The Cantor Function
The Paradox
How can a flat function rise?
At every iteration, the function is constant on more and more intervals.
In the limit: derivative = 0 on a set of measure 1 (almost everywhere).
Yet the function still increases from f(0) = 0 to f(1) = 1!
All the "rising" happens on the Cantor set — a set of measure zero.
The Cantor Set
Cantor Set
Removed Gaps
Uncountably many points... with zero total length!
Construction: Removing Middle Thirds
At each step, we remove 1/3 of what remains. Total removed: 1/3 + 2/9 + 4/27 + ... = 1
Remarkable Properties
- Continuous everywhere — no jumps or breaks
- Monotonically increasing — never goes down
- Derivative = 0 almost everywhere — flat on measure 1
- Not absolutely continuous — breaks FTC!
- Total variation = 1 — concentrated on measure 0
- Arc length = 2 — not the diagonal!
Breaks the Fundamental Theorem
Normally: if f'(x) = 0 for all x, then f is constant.

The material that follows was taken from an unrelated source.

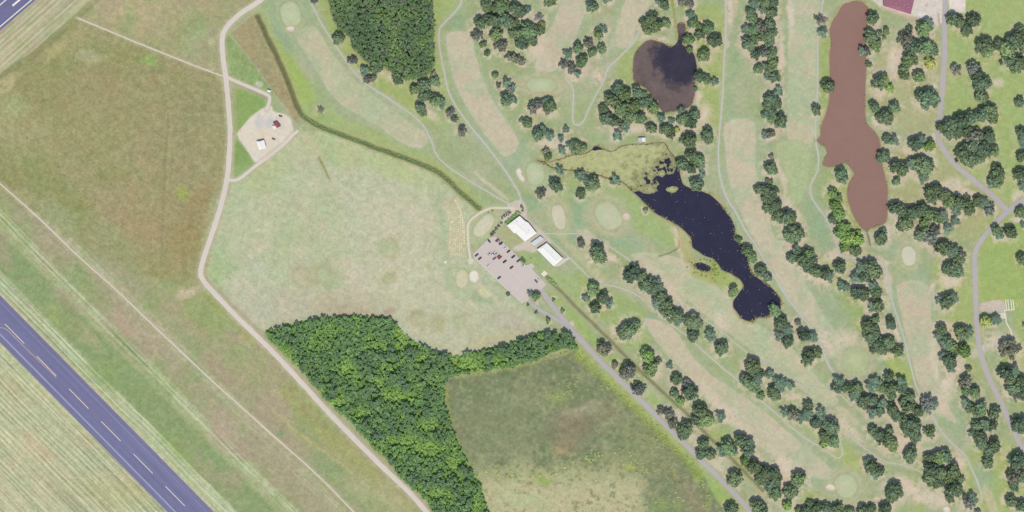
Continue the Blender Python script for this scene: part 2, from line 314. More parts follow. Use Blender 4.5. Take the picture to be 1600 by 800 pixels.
# crowns: map tile origin; x, y, radius in quarter units; look d dark, g green, G grey, b bright, y yellow, k bare
TREES = {
(400, 0): '515,245,42,d 605,380,34,G 675,450,34,d 750,425,44,d 700,500,38,G 735,490,25,G 885,500,42,d 1110,460,20,G 1030,685,44,d 1215,705,36,G 1240,745,30,G 365,5,25,G 405,690,28,k 1050,540,50,d 1120,510,38,g 1060,600,50,d 1130,635,45,g 990,560,38,g 1160,655,32,d 1440,40,50,d 1530,40,66,g 1400,150,50,d 1480,130,56,d 1560,130,56,d 1380,225,40,G 1420,280,26,g 1445,335,24,g 1530,290,45,G 1590,360,35,G 1500,220,46,g 1495,470,24,g 1515,535,22,G 1565,520,32,d 1590,560,35,G 1565,625,46,d 1290,797,24,G',
(800, 0): '20,60,50,d 60,80,40,d 100,65,25,d 10,150,40,d 30,210,56,d 100,200,62,g 60,270,56,d 120,250,46,d 190,155,26,y 175,190,38,d 170,110,30,k 240,8,46,d 498,45,41,d 590,-5,36,d 30,375,36,G 62,390,28,G 0,560,30,d 10,630,26,d 540,212,40,g 575,190,28,d 475,270,38,G 410,300,36,g 350,345,32,d 560,310,36,g 500,330,36,g 435,385,44,g 320,405,36,G 370,430,38,G 410,465,26,d 130,675,44,G 165,655,38,G 235,670,48,d 212,635,28,d 95,772,40,g 62,755,20,d 185,797,20,G 950,30,38,d 918,18,25,d 870,120,46,d 828,145,38,d 960,150,36,g 905,160,42,g 845,197,28,g 890,190,24,g 1060,15,35,G 1110,25,38,G 1115,100,30,d 1130,145,42,g 1168,165,25,g 1100,250,42,g 1170,220,38,d 1225,180,42,g 1268,258,54,d 1198,350,48,g 1110,310,25,g 1170,480,40,d 1215,500,40,g 1265,515,30,d 1145,555,14,d 660,560,48,d 620,630,52,d 700,590,54,g 780,580,46,d 820,600,30,g 570,690,40,d 590,740,48,d 680,680,56,g 760,670,56,g 830,640,48,d 880,680,44,g 740,730,56,d 800,740,44,g 640,760,44,d 690,790,38,G 930,745,32,d 995,760,24,d 1070,745,46,g 1115,765,48,d 1140,720,40,d 1060,702,28,d 870,797,30,g 1505,30,32,d 1490,80,38,d 1500,120,42,g 1580,20,38,d 1570,70,30,d 1460,190,34,d 1505,190,46,g 1560,170,46,G 1480,280,56,d 1530,240,52,d 1590,230,46,d 1525,340,46,d 1570,330,38,G 1540,435,35,g 1590,420,30,d 1592,480,24,d 1595,660,38,d 1580,720,30,d 1592,620,24,d',
(1200, 0): '30,20,40,d 20,80,44,d 10,150,40,d 20,210,44,d 10,260,40,d 20,340,48,d 30,400,44,g 10,430,40,d 35,485,44,d 65,575,32,d 15,620,44,d 50,645,44,d 20,700,44,d 75,760,50,d 30,745,38,g 330,130,42,k 300,115,18,d 340,210,36,d 370,545,50,d 298,690,38,d 650,120,46,d 737,197,28,g 640,240,58,d 670,285,46,g 585,322,30,d 612,322,32,G 696,210,20,d 725,237,20,g 628,405,27,g 970,185,58,g 1000,150,36,d 885,175,22,g 860,250,64,G 900,300,54,d 985,300,60,g 1030,320,42,d 880,380,60,g 850,440,46,g 845,470,42,d 940,485,48,g 1012,397,42,y 690,515,56,d 722,500,42,g 757,552,32,b 995,618,68,d 955,600,46,d 1035,635,42,d 662,672,40,d 785,675,42,g 735,738,56,d 700,738,42,d 1150,120,48,d 1190,140,48,d 1240,180,48,d 1280,130,50,d 1300,130,38,d 1230,200,34,g 1345,295,66,d 1370,320,52,g 1440,280,42,d 1520,270,56,d 1490,320,60,g 1560,230,52,d 1592,290,46,d 1500,380,54,d 1560,400,56,d 1540,430,38,g 1570,190,38,d 1172,437,44,G 1275,430,56,G 1300,470,42,d 1330,520,60,d 1330,605,50,d 1365,520,38,d 1570,640,40,d 1380,700,60,d 1330,720,52,d 1260,740,52,d 1200,760,56,d 1130,790,56,d 1080,797,38,d 1402,740,42,g',
(400, 200): '1287,25,34,G',
(800, 200): '165,40,44,d 190,20,34,d 232,50,36,d 335,15,25,d 305,70,24,d 310,140,28,d 400,125,46,d 440,120,34,g 370,110,30,d 210,147,28,G 225,180,28,g 300,270,30,d 270,360,54,d 182,410,38,G 430,295,34,d 503,350,52,d 470,330,30,d 640,332,34,d 662,340,20,g 430,415,38,d 660,55,34,d 710,-3,34,d 870,3,38,d 960,12,44,d 987,32,38,d 1030,14,24,y 1108,80,56,d 1066,72,28,g 1220,50,54,d 1120,170,46,d 1160,200,44,g 1060,230,48,d 1120,250,44,d 1180,240,30,d 1185,300,26,d 1150,355,48,d 835,518,20,g 430,720,32,G 532,775,58,d 1415,695,25,g 1470,770,44,g 1585,50,30,d 1600,250,40,d 1545,385,42,d 1580,390,42,d 1590,440,46,d 1592,500,38,d 1595,330,20,G',
(1200, 200): '10,40,34,G 20,180,20,G 20,255,46,d 15,335,20,g 25,400,46,d 15,450,38,d 50,480,40,d 25,510,42,d 60,550,46,d 110,560,50,d 140,570,42,g 160,660,62,d 130,680,46,d 182,650,46,d 175,755,30,d 240,790,48,g 182,790,42,d 455,300,54,d 400,410,42,g 440,440,30,b 420,490,46,g 440,540,54,g 410,572,38,d 470,620,46,g 450,655,46,b 500,690,54,g 550,700,46,g 480,740,46,g 540,760,52,d 560,662,30,g 700,692,48,d 720,662,28,d 740,70,38,d 785,82,36,d 715,180,44,d 740,190,28,g 920,105,52,d 950,82,38,d 1005,112,42,b 790,240,46,d 840,260,50,d 890,230,38,d 962,240,70,d 1000,230,42,d 965,315,34,d 800,335,30,g 1120,20,60,d 1180,30,46,d 1010,400,46,d 1050,382,42,d 1020,440,46,d 1230,30,46,d 1290,60,70,G 1370,60,56,d 1340,130,64,d 1210,160,60,d 1250,200,60,d 1320,180,54,g 1400,150,50,d 1280,110,54,d 1430,290,58,d 1420,340,50,d 1400,350,38,d 1580,30,42,d 1590,90,38,d 1580,180,44,d 1560,290,42,d 1590,300,46,d 1590,370,38,d 1100,430,46,d 1130,460,54,g 1180,470,54,d 1240,470,50,d 1250,510,46,d 1310,460,42,d 1350,470,34,d 1385,510,46,G 1170,520,38,d 790,500,50,d 830,520,42,d 900,530,54,d 960,510,46,d 1000,540,46,g 980,590,46,g 1060,560,46,g 1090,550,38,d 860,590,54,d 830,620,34,g 1165,585,30,d 960,660,54,d 1000,680,64,G 1120,630,36,d 1040,640,42,G 1090,750,54,d 1150,770,46,d 1200,790,38,G 1420,640,42,d 1440,672,34,d 1510,650,48,d 1575,530,40,g 1590,605,20,d',
(400, 400): '1578,238,14,d',
(800, 400): '150,252,34,g 120,240,24,d 540,5,54,d 750,115,60,d 810,130,42,d 840,180,54,d 880,200,54,d 912,190,38,d 930,260,46,d 900,300,38,d 960,320,56,d 1000,370,56,d 1040,360,42,d 1030,390,38,d 1130,412,62,d 1130,495,45,d 1243,500,38,d 1305,575,54,d 505,205,50,g 458,265,26,d 570,260,42,d 600,300,34,d 518,325,40,d 725,465,72,d 690,480,46,d 765,440,46,d 566,580,48,G 600,575,34,G 845,625,54,b 865,705,60,g 915,655,25,G 642,682,28,G 720,725,58,G 775,797,24,G 988,688,25,d 1025,770,42,g 1095,802,38,G 1380,220,40,g 1505,690,62,d 1530,740,42,d 1460,780,46,d 1530,782,38,d 1592,740,20,d 1500,15,38,g 1550,90,44,d 1592,140,34,d 225,402,22,g 258,275,14,g 315,342,17,g 152,352,12,g 98,305,10,g',
(1200, 400): '150,10,42,d 212,22,56,g 270,20,42,d 250,70,46,d 300,100,46,d 350,110,46,d 380,130,34,d 445,70,48,d 10,130,20,d 630,70,56,d 660,100,56,d 600,130,46,d 540,140,38,d 580,72,38,d 455,190,34,d 480,202,28,d 550,230,50,d 590,240,46,d 660,190,34,d 672,232,42,g 680,310,52,d 650,320,38,d 670,395,30,g 765,425,46,d 620,440,50,d 660,470,46,d 640,510,56,d 680,560,60,d 750,540,50,d 810,595,48,g 710,580,46,d 1160,90,70,d 1120,80,42,d 1190,20,48,d 1115,285,58,d 1080,275,34,d 1142,272,38,d 1080,460,42,d 1062,500,34,d 1110,540,56,d 1200,480,54,d 1240,490,38,d 1220,590,50,b 1130,650,60,d 1090,630,34,d 1140,705,30,d 1250,705,25,g 1150,570,38,g 80,420,52,d 120,470,38,d 60,500,34,d 120,530,50,d 220,495,46,d 270,510,34,d 185,415,24,G 255,622,52,d 300,605,42,g 240,650,42,d 40,340,46,g 10,740,30,d 60,790,38,d 440,790,38,d 545,797,24,d 660,785,38,d 750,755,42,d 830,785,38,d 1230,785,50,G 1355,410,42,y 1415,405,34,d 1505,578,74,G 1480,730,54,d 1535,720,38,d 1570,785,46,d 1510,772,42,d 1590,25,44,d 1598,430,16,d',
(800, 600): '790,35,48,G 925,165,30,G 985,190,38,G 1000,240,42,G 960,170,30,G 1085,275,56,d 1070,310,46,d 1015,60,34,g 1110,50,62,d 1050,110,34,b 1180,170,54,d 1150,225,42,d 1210,225,54,g 1302,210,36,d 1195,375,46,d 1180,430,42,d 1230,440,42,d 1350,400,62,g 1310,420,38,d 1430,350,50,d 1475,410,52,d 1490,380,38,d 1455,480,38,b 1510,520,52,d 1388,592,57,d 1580,550,50,d 1560,590,52,d 1595,640,30,d 1365,785,48,d 1530,765,52,d 1550,792,50,d 1500,12,54,g 1550,75,30,g',
(1200, 600): '30,40,42,d 40,70,42,d 80,10,38,d 140,10,30,d 150,190,52,G 110,180,34,d 250,130,42,d 210,210,34,d 242,200,38,d 300,240,46,d 330,190,38,d 390,262,64,d 350,322,42,d 412,360,42,g 350,372,32,b 30,560,50,d 50,600,46,d 188,590,54,g 140,670,54,d 40,680,46,g 120,760,38,b 20,640,38,d 190,785,30,g 230,792,42,d 300,772,46,d 260,747,28,g 360,772,42,d 430,782,46,d 510,797,38,g 590,792,42,d 640,780,38,g 732,780,48,d 640,510,52,d 690,545,42,d 620,495,34,d 665,560,34,d 885,445,55,d 785,675,66,d 772,712,38,g 430,20,42,d 480,20,42,g 550,30,46,d 530,80,38,d 590,110,46,d 640,20,38,d 650,100,42,d 710,120,34,d 700,20,38,g 760,30,50,d 830,20,46,d 770,75,34,g 880,80,46,d 850,110,42,d 640,180,38,d 690,170,42,d 770,160,50,d 800,200,42,d 870,140,54,d 990,130,62,G 930,170,42,d 1030,130,38,d 850,230,46,g 890,270,68,d 920,320,54,d 870,280,46,d 1012,302,42,g 985,300,24,d 650,290,42,d 690,320,46,d 720,350,46,d 757,290,30,g 770,380,52,g 740,330,42,d 1010,460,42,d 1060,460,50,g 1110,450,46,d 1020,530,54,d 1010,590,50,d 1060,610,50,d 1070,560,54,d 1150,545,52,d 1200,590,34,g 1130,590,42,g 1160,660,60,d 1130,710,42,d 1250,735,50,G 1272,720,38,d 1230,120,34,d 1260,150,42,d 1320,170,46,g 1330,140,38,d 1410,180,50,d 1300,260,42,d 1350,250,42,d 1395,260,42,d 1320,330,50,d 1280,310,30,d 1330,372,46,d 1410,380,46,d 1380,412,46,d 1370,490,42,d 1530,25,56,d 1590,50,54,d 1545,72,38,k 1560,260,56,d 1600,250,54,d 1550,480,64,d 1600,490,46,d 1530,582,58,G 1530,640,42,d 1590,580,46,d 1515,735,46,d 1580,760,46,d 1230,40,38,g 1290,50,42,g 1310,797,24,G',
}
tree_list = []
for (ox, oy), txt in TREES.items():
    for t in txt.split():
        a, b, c, k = t.split(',')
        tx, ty = ox + float(a) / 4, oy + float(b) / 4
        if 1295 < tx < 1343 and 296 < ty < 402 and k == 'g': k = 'b'      # the bright thicket beside the brown pond
        tree_list.append((tx, ty, float(c) / 4, k))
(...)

But the Devil's Staircase has f'(x) = 0 almost everywhere, yet is NOT constant!
The Fundamental Theorem of Calculus requires f' to be defined everywhere, not just almost everywhere.
The Mathematics
Explicit Construction
For x ∈ [0, 1], write x in base 3:
x = 0.d₁d₂d₃... (ternary)
Find the first digit 1, replace it with 2, and delete everything after:
x = 0.d₁...dₖ2... → 0.d₁...dₖ1
Replace all 2's with 1's, interpret in base 2:
f(x) = 0.b₁b₂b₃... (binary)
Measure Theory
Cantor set measure:
μ(C) = 1 - Σ(2/3)ⁿ⁻¹ · (1/3)ⁿ = 1 - 1 = 0
Yet it has the cardinality of the continuum:
|C| = |ℝ| = 2^ℵ₀
The Cantor set is an example of an uncountable set with measure zero.
History & Applications
1883: Georg Cantor introduces the Cantor set while studying trigonometric series.
1884: Cantor defines the function now called the "Devil's Staircase" — Scheeffer identifies it as a counterexample to extensions of the Fundamental Theorem of Calculus.
1904: Lebesgue's measure theory provides the framework to understand why this function is so strange.
Today: The Devil's Staircase appears in physics (phase transitions, quasicrystals), dynamical systems (mode-locking), and probability theory (singular distributions).
The Deep Insight
The Devil's Staircase shows that "almost everywhere" isn't everything.
A set of measure zero can still carry all the action — all the increase, all the variation, all the structure.
This is why modern analysis requires careful attention to null sets and singular measures.